Wednesday, 16 June 2010

Bubbles

I believe it to be no coincidence that the culinary highlights of my life have been served up primarily in one city, albeit at different establishments. The city in question - Philadelphia - is host to the finest coffee (La Colombe), the finest fine-dining (Vetri), and the finest wackiest tea (Bubbles Tea House). The tea in question  does indeed contain bubbles - tapioca bubbles (more ball than bubble) - which sit at the bottom of whichever flavour tea you choose (I had iced peach tea), and which you suck up through an extra wide straw. I'd never had anything like it. It was a totally new (and somehow unlikely) experience.

Equally unlikey, but no less satisying, are the astonishingly good-looking brain scans that my collaborators in Philadelphia have collected. Research barely gets more exciting than this.
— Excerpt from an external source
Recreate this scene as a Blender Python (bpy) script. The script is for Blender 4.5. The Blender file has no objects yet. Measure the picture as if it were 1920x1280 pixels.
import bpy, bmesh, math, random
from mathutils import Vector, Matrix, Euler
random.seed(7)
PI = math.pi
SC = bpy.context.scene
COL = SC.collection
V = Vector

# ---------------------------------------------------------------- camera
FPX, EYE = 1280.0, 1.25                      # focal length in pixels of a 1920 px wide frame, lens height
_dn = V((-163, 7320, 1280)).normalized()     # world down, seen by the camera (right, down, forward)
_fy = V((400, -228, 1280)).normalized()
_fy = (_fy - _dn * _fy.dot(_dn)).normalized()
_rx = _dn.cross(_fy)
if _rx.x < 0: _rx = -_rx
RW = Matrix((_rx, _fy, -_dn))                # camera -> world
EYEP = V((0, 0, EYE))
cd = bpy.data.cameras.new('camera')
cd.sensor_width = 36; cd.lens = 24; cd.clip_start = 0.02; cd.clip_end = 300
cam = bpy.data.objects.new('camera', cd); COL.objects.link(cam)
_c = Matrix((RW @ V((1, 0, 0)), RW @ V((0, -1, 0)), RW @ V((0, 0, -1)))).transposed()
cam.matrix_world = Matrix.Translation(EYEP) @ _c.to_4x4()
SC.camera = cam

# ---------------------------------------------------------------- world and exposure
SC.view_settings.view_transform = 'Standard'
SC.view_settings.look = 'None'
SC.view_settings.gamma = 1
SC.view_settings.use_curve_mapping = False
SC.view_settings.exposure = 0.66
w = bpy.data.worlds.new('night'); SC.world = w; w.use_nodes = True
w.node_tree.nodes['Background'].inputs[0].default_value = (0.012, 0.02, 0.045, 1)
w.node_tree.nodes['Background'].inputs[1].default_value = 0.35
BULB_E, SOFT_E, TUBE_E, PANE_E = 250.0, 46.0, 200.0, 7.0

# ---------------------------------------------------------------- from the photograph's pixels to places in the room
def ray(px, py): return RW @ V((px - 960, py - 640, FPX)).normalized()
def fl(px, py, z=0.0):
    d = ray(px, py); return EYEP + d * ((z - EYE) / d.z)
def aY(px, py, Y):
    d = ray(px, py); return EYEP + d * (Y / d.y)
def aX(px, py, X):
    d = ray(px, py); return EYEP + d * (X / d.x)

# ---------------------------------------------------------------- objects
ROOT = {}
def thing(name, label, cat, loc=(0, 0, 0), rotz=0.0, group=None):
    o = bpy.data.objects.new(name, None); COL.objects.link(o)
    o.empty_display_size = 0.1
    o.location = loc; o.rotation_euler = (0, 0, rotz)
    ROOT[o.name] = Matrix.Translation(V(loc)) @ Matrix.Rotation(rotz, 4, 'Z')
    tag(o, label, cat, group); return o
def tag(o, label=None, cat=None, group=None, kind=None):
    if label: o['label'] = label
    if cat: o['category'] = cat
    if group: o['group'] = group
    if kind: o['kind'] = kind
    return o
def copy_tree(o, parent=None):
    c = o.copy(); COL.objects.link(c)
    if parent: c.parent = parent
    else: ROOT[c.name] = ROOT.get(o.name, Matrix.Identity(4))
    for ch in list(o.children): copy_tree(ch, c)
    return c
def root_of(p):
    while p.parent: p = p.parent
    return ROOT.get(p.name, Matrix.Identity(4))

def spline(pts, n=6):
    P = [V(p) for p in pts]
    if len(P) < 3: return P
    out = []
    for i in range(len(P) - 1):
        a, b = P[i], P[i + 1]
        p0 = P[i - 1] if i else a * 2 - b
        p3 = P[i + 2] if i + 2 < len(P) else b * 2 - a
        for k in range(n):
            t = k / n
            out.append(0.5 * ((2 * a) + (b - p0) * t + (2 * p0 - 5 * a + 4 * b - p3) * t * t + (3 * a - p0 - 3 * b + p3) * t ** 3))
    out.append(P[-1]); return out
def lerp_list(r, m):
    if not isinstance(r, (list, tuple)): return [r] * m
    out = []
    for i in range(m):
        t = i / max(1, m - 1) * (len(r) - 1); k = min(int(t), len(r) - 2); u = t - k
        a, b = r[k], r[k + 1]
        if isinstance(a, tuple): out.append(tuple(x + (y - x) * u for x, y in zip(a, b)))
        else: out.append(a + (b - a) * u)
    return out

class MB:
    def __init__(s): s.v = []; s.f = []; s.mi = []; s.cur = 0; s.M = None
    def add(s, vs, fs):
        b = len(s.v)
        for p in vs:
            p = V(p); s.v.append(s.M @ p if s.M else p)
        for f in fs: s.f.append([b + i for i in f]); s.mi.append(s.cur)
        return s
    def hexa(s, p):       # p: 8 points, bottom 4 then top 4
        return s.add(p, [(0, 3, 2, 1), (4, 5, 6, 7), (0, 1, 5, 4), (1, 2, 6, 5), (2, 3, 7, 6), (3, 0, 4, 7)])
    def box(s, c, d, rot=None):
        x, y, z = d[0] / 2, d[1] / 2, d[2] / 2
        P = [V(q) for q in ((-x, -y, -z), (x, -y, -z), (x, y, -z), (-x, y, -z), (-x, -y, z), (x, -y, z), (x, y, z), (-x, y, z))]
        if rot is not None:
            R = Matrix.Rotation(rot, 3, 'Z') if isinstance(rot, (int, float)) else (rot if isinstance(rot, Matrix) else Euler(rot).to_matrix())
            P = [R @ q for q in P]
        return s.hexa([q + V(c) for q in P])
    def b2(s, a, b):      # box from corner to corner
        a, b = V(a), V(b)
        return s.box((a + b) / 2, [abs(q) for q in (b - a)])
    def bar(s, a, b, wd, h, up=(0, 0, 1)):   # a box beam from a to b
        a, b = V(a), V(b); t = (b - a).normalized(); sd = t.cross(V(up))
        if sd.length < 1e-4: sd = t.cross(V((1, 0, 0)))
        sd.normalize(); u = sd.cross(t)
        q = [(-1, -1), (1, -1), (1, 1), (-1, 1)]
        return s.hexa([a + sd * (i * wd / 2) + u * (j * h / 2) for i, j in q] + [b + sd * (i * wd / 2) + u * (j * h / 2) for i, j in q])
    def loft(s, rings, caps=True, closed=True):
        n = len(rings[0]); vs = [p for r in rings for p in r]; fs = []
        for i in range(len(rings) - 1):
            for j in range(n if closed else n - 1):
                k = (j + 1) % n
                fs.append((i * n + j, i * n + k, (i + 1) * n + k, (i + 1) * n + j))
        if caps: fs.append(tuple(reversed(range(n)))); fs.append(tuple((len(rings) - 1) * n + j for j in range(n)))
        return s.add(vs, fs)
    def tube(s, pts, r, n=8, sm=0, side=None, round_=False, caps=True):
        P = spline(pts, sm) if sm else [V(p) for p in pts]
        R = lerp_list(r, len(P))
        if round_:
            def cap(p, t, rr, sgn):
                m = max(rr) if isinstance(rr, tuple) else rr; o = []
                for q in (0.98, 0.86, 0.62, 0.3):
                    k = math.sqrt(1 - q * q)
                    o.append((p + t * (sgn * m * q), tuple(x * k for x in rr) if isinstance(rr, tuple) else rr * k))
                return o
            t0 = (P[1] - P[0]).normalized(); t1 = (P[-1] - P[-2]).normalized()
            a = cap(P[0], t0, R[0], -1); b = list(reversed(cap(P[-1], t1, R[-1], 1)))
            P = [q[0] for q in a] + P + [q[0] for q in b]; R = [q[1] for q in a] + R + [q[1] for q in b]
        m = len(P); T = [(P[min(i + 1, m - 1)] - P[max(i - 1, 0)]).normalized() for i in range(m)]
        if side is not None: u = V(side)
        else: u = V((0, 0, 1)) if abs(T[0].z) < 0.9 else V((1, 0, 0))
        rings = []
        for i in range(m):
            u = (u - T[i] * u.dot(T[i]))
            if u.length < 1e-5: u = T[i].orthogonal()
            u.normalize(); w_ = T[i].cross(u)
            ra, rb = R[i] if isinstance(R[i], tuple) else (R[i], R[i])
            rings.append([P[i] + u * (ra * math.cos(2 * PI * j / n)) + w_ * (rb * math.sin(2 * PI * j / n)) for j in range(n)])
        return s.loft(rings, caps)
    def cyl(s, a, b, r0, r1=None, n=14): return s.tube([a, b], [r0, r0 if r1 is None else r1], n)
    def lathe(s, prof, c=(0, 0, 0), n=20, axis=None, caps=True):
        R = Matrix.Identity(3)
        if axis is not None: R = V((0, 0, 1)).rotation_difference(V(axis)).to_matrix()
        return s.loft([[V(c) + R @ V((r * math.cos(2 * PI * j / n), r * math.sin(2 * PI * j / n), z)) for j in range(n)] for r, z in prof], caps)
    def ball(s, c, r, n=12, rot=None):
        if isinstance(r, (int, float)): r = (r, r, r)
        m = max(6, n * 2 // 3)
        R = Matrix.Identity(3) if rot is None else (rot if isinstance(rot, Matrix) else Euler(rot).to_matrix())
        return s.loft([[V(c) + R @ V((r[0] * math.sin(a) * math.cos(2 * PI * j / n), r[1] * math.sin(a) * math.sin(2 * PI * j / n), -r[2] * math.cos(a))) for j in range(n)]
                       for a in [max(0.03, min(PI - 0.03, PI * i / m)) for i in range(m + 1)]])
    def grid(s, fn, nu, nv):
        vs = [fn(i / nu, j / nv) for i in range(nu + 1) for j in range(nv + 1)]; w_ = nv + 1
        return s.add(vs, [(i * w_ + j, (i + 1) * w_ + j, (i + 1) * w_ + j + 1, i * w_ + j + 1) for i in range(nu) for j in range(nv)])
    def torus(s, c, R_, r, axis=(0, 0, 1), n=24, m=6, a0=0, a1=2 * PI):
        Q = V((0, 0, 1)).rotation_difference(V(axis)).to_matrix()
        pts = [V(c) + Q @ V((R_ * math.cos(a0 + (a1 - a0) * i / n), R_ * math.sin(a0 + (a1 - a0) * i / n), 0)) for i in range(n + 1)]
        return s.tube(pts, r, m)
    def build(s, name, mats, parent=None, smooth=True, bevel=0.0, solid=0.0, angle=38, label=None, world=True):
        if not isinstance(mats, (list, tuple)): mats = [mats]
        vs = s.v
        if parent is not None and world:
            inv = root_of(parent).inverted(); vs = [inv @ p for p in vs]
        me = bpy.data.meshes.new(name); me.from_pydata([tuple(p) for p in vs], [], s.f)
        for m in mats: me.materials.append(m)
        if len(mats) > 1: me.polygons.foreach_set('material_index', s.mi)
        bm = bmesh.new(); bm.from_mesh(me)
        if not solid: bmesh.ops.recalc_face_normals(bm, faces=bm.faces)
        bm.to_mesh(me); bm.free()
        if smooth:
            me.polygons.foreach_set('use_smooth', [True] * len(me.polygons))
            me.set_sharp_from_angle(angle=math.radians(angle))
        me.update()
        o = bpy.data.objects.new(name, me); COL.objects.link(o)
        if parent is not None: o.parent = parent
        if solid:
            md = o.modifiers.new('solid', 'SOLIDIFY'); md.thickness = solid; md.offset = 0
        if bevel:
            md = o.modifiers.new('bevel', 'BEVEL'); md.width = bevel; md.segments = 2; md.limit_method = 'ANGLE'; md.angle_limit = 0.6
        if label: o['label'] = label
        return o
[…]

Very much less exciting, is all the work I'm behind with. Aside from an experiment to analyze, a thesis to read, three papers to revise, and a gazillion manuscripts to process at the journal, I'm also giving three talks over the next two weeks (one in Austria, two in Spain). One of them is to an advisory board that I'm a part of - advising Elsevier on the next-generation online tools for managing their journals. My talk, based on way more experience than anyone should have to endure, will be about "The mobile editor: The challenges of editing a journal at 30,000 feet" (gives a whole new meaning to "the mile-high club”). The challenge, by the way, is that everyone these days is into “cloud computing” - they forget that “the cloud” is completely useless when you’re flying through them.

Tuesday, 15 June 2010

Tuesday, 8 June 2010

lcom

That’s the name of the grant review panel that, for the past 5 years, I have been going to three times each year (LCOM - Language and COMmunication). It’s a part of the National Institutes of Health in the USA. Yesterday was my last session as a ‘permanent’ committee member (it’s a fixed-term, after which you are gracefully retired off the committee). I’m going to miss it. I’m going to miss the science. I’m going to miss my committee colleagues. I’m going to miss their smart comments, their integrity, and their friendship. It was a privilege to work with them. It was a privilege to be considered one of them.

75

That’s how many manuscripts I either sent to review, triaged, or made editorial decisions on last week.

It is also, coincidentally, the time in seconds it took between the O2 website being updated to introduce the new iPhone and my entering my details so as to be amongst the first to possess it. My iPad, by the way, continues to amaze me. And others. Just today (in Washington DC, where I was attending an NIH review panel), a complete stranger came up to me in Starbucks and said “Is that an iPad? F@!k, that’s amazing!” (Apologies to anyone offended by the pr@fanity - he said it, not me!). I let him touch it. But only after he’d washed his hands...

Gadgetry is taking over the world. It is all too common to see people walking along oblivious to anything but the conversation they’re having with what most often appears to be an imaginary friend. Inevitably, they have a bluetooth earpiece attached to their ear like some monstrous slug glued to their head. Today, though, saw the inevitable culmination of this obsession to talk. I was at Union Station in Washington, DC. The power-dressed woman coming towards me was talking nineteen to the dozen, apparently giving orders to some hapless assistant. But there was not a headset to be seen. Nothing. Not even a clip-on microphone. I figure she hadn’t noticed that her earpiece had jumped ship. I didn’t have the heart to tell her. After all, I could have been wrong, and she might have had some new-fangled gadget embedded in her person. Or been completely mad. I guess that is a plausible alternative. But I like the idea more that she’d dropped her earpiece without realizing. And I suspect her assistant would have liked that too.